Fifteen years and counting


Fifteen years and counting

In March, right after this year’s primary election, we will mark the 15th anniversary of one of our biggest political failures in Ohio history. Neither Democrats nor Republicans in the Statehouse or governor’s mansion have solved this problem. It’s called DeRolph v. The State of Ohio. Yes, it’s that pesky little case that said the funding of education in Ohio is unconstitutional.

The Ohio Supreme Court ruled it unconstitutional so many times they finally refused to hear it again and sent it back to the Legislature to resolve.

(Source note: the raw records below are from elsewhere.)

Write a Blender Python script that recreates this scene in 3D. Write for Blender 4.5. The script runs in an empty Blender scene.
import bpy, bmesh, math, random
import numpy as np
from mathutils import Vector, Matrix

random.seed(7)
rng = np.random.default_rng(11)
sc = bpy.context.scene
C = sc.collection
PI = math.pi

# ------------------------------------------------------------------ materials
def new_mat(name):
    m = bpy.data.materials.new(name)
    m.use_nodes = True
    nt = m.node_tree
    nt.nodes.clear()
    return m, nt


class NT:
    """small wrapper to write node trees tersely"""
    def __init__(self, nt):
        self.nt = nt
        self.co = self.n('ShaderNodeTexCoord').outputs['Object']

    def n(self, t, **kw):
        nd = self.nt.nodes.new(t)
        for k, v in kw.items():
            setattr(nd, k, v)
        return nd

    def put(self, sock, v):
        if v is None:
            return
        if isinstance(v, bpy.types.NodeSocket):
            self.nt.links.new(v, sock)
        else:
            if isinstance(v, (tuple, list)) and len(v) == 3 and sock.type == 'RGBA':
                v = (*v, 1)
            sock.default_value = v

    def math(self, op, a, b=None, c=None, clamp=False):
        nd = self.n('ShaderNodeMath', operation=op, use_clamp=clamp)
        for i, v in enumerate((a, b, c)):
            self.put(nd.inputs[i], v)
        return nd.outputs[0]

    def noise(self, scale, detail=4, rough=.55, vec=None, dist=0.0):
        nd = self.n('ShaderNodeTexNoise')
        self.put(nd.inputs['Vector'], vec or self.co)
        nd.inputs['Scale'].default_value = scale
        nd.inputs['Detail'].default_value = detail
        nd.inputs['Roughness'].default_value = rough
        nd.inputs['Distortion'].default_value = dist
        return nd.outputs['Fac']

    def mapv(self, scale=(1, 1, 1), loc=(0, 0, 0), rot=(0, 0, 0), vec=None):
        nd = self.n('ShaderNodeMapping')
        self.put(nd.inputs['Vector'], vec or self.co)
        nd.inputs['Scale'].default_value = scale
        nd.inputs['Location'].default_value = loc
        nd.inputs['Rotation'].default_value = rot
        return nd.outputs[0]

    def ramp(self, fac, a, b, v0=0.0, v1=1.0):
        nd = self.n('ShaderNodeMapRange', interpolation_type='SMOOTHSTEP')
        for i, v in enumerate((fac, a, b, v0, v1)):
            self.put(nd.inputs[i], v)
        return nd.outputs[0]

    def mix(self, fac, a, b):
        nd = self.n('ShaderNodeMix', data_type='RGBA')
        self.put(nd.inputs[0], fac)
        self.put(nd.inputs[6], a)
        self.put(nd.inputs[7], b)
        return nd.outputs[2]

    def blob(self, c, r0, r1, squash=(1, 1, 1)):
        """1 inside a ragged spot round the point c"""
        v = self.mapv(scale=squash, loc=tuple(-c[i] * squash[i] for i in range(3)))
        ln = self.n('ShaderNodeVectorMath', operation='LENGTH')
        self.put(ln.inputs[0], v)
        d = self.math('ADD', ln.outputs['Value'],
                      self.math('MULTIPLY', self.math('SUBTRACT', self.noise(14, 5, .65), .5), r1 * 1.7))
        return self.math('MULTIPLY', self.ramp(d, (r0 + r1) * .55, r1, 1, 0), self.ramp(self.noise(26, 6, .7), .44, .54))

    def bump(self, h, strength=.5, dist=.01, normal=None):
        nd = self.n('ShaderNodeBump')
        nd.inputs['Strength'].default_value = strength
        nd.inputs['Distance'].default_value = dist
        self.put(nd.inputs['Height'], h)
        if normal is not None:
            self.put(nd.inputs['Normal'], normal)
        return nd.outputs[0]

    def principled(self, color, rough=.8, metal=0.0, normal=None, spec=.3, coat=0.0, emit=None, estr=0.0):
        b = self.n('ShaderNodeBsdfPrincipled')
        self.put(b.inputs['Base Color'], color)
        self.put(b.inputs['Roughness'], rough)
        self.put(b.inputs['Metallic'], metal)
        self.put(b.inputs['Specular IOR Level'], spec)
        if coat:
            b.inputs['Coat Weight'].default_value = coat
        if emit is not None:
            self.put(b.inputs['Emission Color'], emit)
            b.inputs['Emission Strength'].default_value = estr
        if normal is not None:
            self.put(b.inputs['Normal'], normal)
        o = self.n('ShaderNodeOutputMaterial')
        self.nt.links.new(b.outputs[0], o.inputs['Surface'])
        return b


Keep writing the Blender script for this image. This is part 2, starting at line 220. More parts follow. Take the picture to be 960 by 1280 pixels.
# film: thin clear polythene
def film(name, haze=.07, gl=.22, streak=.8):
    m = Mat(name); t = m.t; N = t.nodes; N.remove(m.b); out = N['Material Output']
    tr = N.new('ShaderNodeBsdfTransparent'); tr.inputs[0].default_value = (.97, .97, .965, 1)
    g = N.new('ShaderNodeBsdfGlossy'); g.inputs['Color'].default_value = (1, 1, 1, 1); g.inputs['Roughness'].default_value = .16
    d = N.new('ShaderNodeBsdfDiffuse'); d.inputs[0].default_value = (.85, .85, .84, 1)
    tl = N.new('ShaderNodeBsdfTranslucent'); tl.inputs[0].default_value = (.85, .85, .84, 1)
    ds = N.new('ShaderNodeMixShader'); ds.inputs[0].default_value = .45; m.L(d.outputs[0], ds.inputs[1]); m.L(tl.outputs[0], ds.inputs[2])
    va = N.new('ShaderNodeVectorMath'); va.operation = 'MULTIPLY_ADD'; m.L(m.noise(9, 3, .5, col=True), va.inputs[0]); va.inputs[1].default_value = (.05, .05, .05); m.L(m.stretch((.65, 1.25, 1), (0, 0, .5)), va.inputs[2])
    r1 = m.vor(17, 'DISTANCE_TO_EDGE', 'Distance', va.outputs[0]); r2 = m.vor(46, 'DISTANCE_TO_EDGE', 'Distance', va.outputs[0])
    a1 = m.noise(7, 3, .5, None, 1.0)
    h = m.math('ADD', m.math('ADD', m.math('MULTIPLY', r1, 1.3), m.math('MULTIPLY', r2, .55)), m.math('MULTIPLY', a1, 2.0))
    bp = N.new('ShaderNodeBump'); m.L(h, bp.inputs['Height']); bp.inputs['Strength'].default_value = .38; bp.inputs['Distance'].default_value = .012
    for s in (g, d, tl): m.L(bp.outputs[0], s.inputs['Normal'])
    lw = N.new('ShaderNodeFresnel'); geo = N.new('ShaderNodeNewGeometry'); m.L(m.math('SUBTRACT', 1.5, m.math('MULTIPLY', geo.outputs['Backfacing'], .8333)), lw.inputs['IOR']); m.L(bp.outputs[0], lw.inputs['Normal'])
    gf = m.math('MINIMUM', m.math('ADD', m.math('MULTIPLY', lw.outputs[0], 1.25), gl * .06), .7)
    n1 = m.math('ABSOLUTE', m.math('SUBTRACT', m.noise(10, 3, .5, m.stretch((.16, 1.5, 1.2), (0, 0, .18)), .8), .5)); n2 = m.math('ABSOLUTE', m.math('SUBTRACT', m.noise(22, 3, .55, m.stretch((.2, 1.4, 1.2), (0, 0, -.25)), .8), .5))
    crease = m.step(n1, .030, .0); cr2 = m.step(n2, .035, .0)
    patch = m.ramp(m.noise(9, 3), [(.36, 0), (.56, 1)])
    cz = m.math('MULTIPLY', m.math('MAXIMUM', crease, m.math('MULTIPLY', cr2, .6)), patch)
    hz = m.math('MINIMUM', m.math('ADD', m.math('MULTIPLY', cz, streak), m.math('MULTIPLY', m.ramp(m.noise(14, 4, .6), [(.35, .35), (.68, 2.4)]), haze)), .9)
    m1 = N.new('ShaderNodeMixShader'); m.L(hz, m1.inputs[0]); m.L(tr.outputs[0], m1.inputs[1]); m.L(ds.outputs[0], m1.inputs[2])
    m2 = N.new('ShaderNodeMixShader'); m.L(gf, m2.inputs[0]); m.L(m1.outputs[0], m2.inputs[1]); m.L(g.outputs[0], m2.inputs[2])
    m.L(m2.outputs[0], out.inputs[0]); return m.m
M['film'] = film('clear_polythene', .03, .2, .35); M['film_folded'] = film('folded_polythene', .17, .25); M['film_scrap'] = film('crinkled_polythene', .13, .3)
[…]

Yet, 15 years later — two years longer than it takes to educate a generation of children — it’s still not solved.

First, some low wealth districts were supplemented with extra dollars to appease them and that soon dried up. Next, the School Facility Commission was created to rebuild failing infrastructure. For some districts, it provided new buildings but did nothing to enhance the education of students. This program will also fall by the wayside for lack of funds, thereby leaving some districts with new schools and no operating money and others with operating monies and deteriorating buildings. Most individuals are right when they refer to these as bandages and not solutions. The most recent so-called solution seems to be the most counterproductive fix yet. Instead of fixing the funding problems in public education, Columbus has now created a second public school system called “charter schools.”

Charter schools are publicly funded schools that, for the most part, underperform even the worst of public schools. For the one or two that do education justice, it was not worth the approximately $1 billion dollars we spent on them the last school year under Strickland, nor will they be any better doubling the expenditure under Gov. Kasich.

Ohioans receive little or no accountability for the funds they provide, only inferior results versus the schools they replaced. Common sense dictates fixing a smaller problem that exists in public schools versus making productive public schools into nonproductive alternatives. Many believe a student’s environment and home life is the root of our education problems, and that does not change, regardless of what school they attend. We should be cutting our losses by eliminating charter schools and moving ahead.

Finally, the people of Ohio deserve a funding system that does not depend on a ZIP code or one that does not put more and more financial burden on the backs of local taxpayers. We also don’t need increased taxes. What we need is a common sense plan to get more value from what we do pay so as to provide educational opportunity to all students in Ohio. Let’s not wait another 15 years to accomplish something so long overdue.